* Job *
Reproduce every record below exactly as it appears.

* Material shown *
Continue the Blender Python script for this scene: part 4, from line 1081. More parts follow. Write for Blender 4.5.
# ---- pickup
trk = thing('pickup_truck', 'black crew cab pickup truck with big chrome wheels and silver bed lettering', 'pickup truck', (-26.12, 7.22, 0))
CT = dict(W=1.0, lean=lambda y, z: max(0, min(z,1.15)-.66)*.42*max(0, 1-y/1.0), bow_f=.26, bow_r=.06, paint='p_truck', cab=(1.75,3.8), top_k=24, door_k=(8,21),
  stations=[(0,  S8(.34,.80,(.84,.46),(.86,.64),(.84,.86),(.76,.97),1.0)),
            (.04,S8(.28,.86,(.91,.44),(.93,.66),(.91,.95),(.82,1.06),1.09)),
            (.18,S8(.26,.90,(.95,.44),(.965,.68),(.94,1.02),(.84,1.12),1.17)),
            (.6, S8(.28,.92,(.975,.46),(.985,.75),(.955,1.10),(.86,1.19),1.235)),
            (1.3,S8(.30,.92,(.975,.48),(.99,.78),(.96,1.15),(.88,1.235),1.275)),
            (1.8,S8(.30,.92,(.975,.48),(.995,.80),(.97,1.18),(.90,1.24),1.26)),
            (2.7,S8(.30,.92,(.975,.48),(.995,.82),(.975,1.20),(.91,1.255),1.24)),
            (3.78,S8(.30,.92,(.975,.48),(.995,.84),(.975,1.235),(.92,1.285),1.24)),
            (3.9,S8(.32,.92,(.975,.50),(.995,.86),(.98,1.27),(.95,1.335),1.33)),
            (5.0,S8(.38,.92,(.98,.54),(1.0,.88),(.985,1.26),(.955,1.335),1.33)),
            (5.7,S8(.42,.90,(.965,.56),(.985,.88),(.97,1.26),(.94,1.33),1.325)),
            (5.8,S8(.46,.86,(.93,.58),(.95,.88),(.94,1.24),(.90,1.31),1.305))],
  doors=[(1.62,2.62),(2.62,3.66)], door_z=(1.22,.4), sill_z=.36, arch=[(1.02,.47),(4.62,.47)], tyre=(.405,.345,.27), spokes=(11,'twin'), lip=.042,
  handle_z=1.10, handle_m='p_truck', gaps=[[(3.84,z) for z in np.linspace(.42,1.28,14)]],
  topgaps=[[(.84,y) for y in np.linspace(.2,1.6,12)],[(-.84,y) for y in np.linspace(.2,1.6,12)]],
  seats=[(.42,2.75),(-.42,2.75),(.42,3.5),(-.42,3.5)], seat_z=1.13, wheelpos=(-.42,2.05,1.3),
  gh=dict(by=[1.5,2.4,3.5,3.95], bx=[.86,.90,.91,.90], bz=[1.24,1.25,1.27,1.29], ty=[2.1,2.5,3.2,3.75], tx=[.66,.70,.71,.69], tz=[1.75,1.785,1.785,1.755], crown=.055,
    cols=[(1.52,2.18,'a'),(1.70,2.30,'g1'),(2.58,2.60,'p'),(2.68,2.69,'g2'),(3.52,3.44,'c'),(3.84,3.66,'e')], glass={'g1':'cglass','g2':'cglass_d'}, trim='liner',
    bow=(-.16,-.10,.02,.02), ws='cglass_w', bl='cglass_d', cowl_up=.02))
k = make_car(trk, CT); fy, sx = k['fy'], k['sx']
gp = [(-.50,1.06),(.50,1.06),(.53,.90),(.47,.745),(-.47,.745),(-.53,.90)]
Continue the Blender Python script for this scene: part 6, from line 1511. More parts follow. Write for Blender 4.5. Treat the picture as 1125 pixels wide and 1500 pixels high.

* Solution to the problem *
Continue the Blender Python script for this scene: part 4, from line 1081. More parts follow. Write for Blender 4.5.
# ---- pickup
trk = thing('pickup_truck', 'black crew cab pickup truck with big chrome wheels and silver bed lettering', 'pickup truck', (-26.12, 7.22, 0))
CT = dict(W=1.0, lean=lambda y, z: max(0, min(z,1.15)-.66)*.42*max(0, 1-y/1.0), bow_f=.26, bow_r=.06, paint='p_truck', cab=(1.75,3.8), top_k=24, door_k=(8,21),
  stations=[(0,  S8(.34,.80,(.84,.46),(.86,.64),(.84,.86),(.76,.97),1.0)),
            (.04,S8(.28,.86,(.91,.44),(.93,.66),(.91,.95),(.82,1.06),1.09)),
            (.18,S8(.26,.90,(.95,.44),(.965,.68),(.94,1.02),(.84,1.12),1.17)),
            (.6, S8(.28,.92,(.975,.46),(.985,.75),(.955,1.10),(.86,1.19),1.235)),
            (1.3,S8(.30,.92,(.975,.48),(.99,.78),(.96,1.15),(.88,1.235),1.275)),
            (1.8,S8(.30,.92,(.975,.48),(.995,.80),(.97,1.18),(.90,1.24),1.26)),
            (2.7,S8(.30,.92,(.975,.48),(.995,.82),(.975,1.20),(.91,1.255),1.24)),
            (3.78,S8(.30,.92,(.975,.48),(.995,.84),(.975,1.235),(.92,1.285),1.24)),
            (3.9,S8(.32,.92,(.975,.50),(.995,.86),(.98,1.27),(.95,1.335),1.33)),
            (5.0,S8(.38,.92,(.98,.54),(1.0,.88),(.985,1.26),(.955,1.335),1.33)),
            (5.7,S8(.42,.90,(.965,.56),(.985,.88),(.97,1.26),(.94,1.33),1.325)),
            (5.8,S8(.46,.86,(.93,.58),(.95,.88),(.94,1.24),(.90,1.31),1.305))],
  doors=[(1.62,2.62),(2.62,3.66)], door_z=(1.22,.4), sill_z=.36, arch=[(1.02,.47),(4.62,.47)], tyre=(.405,.345,.27), spokes=(11,'twin'), lip=.042,
  handle_z=1.10, handle_m='p_truck', gaps=[[(3.84,z) for z in np.linspace(.42,1.28,14)]],
  topgaps=[[(.84,y) for y in np.linspace(.2,1.6,12)],[(-.84,y) for y in np.linspace(.2,1.6,12)]],
  seats=[(.42,2.75),(-.42,2.75),(.42,3.5),(-.42,3.5)], seat_z=1.13, wheelpos=(-.42,2.05,1.3),
  gh=dict(by=[1.5,2.4,3.5,3.95], bx=[.86,.90,.91,.90], bz=[1.24,1.25,1.27,1.29], ty=[2.1,2.5,3.2,3.75], tx=[.66,.70,.71,.69], tz=[1.75,1.785,1.785,1.755], crown=.055,
    cols=[(1.52,2.18,'a'),(1.70,2.30,'g1'),(2.58,2.60,'p'),(2.68,2.69,'g2'),(3.52,3.44,'c'),(3.84,3.66,'e')], glass={'g1':'cglass','g2':'cglass_d'}, trim='liner',
    bow=(-.16,-.10,.02,.02), ws='cglass_w', bl='cglass_d', cowl_up=.02))
k = make_car(trk, CT); fy, sx = k['fy'], k['sx']
gp = [(-.50,1.06),(.50,1.06),(.53,.90),(.47,.745),(-.47,.745),(-.53,.90)]
Continue the Blender Python script for this scene: part 6, from line 1511. More parts follow. Write for Blender 4.5. Treat the picture as 1125 pixels wide and 1500 pixels high.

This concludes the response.